Bagaimana tidak, pemilihan 5 tingkat pemimpin yang meliputi presiden dan wakil presiden, anggota DPR RI, DPD RI, DPRD provinsi, dan DPRD kabupaten/kota akan digelar secara bersama-sama di seluruh daerah.
Sembilan bulan setelahnya, penyelenggara pemilu harus menggelar pemilihan gubernur di 33 provinsi (minus Daerah Istimewa Yogyakarta), dan pemilihan bupati/wali kota di 514 kabupaten/kota seluruh tanah air.
Hasyim mengatakan, pemilu maupun pilkada bukan hanya urusan hari H pemungutan suara, melainkan serangkaian tahapan yang panjang.
Karena keterbatasan waktu, kata dia, nantinya akan ada tahapan pemilu dan pilkada yang berlangsung bersinggungan dalam waktu yang sama.
"Pilkada pintunya ada dua, lewat partai politik dan lewat perseorangan atau dikenal sebagai calon independen," jelas Hasyim.
"Untuk jalur partai syaratnya diajukan oleh partai politik yang punya minimal 20 persen kursi DPRD provinsi, kabupaten/kota, 25 persen suara di masing-masing daerahnya. Pertanyaannya, hasil pemilu yang mana? Hasil Pemilu 2024. Maka mau tidak mau ada tahap Pemilu 2024 yang masih berjalan tapi tahap Pilkada 2024 sudah dimulai," paparnya.
Baca juga: KPU Siapkan Anggaran Rp 14,4 Triliun Antisipasi Pilpres 2024 Dua Putaran
Tak hanya bagi penyelenggara, lanjut Hasyim, pemilu dan pilkada serentak 2024 juga akan menjadi kerja berat bagi partai politik.
Setidaknya, partai harus menyiapkan 2.593 calon untuk diikutsertakan dalam pemilu tingkat DPR RI, DPRD provinsi, dan DPRD kabupaten/kota.
Untuk DPR RI satu daerah pemilihan (dapil) saja, partai harus menyiapkan 3-10 calon. Sementara, untuk DPRD provinsi dan kabupaten/kota 3-12 calon.
"Kita asumsikan diisi secara maksimal, maka tinggal dikalikan jumlahnya. Jadi selepas pemilu nasional, partai sudah harus ngelus jago yang mau dicalonkan sebagai gubernur, bupati, dan wali kota," kata Hasyim.
Serentaknya penyelenggaraan pemilu dan pilkada di tahun 2024 juga berimplikasi pada membengkaknya anggaran.
Pada 2019, anggaran pemilu sebesar Rp 25 triliun dengan realisasi Rp 23 triliun. Angka itu melonjak 3 kali lipat di Pemilu 2024 menjadi Rp 76,6 triliun.

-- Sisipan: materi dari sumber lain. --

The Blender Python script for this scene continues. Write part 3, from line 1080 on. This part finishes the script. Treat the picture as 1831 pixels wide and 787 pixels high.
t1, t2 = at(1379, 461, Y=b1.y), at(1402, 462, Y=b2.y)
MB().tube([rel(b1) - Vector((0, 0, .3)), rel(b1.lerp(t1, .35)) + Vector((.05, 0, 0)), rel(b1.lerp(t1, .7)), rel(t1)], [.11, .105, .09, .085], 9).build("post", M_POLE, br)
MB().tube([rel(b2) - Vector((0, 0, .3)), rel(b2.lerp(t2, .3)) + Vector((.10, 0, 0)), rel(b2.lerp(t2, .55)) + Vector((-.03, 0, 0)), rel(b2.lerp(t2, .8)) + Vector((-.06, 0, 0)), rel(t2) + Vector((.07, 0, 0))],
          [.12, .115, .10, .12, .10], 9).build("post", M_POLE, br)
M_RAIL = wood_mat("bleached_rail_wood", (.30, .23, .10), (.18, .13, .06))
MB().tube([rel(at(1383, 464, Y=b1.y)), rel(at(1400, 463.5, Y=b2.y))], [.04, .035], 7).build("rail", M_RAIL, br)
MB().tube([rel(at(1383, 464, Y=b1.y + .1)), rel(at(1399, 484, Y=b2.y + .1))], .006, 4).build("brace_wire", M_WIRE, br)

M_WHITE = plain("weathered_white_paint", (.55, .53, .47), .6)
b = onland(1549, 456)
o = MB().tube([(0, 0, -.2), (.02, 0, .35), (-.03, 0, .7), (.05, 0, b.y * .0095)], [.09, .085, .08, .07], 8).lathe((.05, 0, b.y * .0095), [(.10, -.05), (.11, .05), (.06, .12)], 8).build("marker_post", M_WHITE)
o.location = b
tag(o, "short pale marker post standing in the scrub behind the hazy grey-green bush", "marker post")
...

Hasyim mengatakan, anggaran tersebut termasuk biaya pengadaan kantor-kantor KPU di daerah. Menurut dia, masih ada kantor KPU di wilayah yang bangunannya menyewa pada pemerintah pusat, ada pula yang roboh terkena bencana alam.
Momen pemilu pun dinilai tepat untuk menganggarkan pengadaan kantor KPU.
Namun, di antara semua komponen, alokasi terbesar adalah honor untuk penyelenggara pemilu ad hoc di tingkat tempat pemungutan suara (TPS) atau yang biasa disebut Kelompok Penyelenggara Pemungutan Suara (KPPS).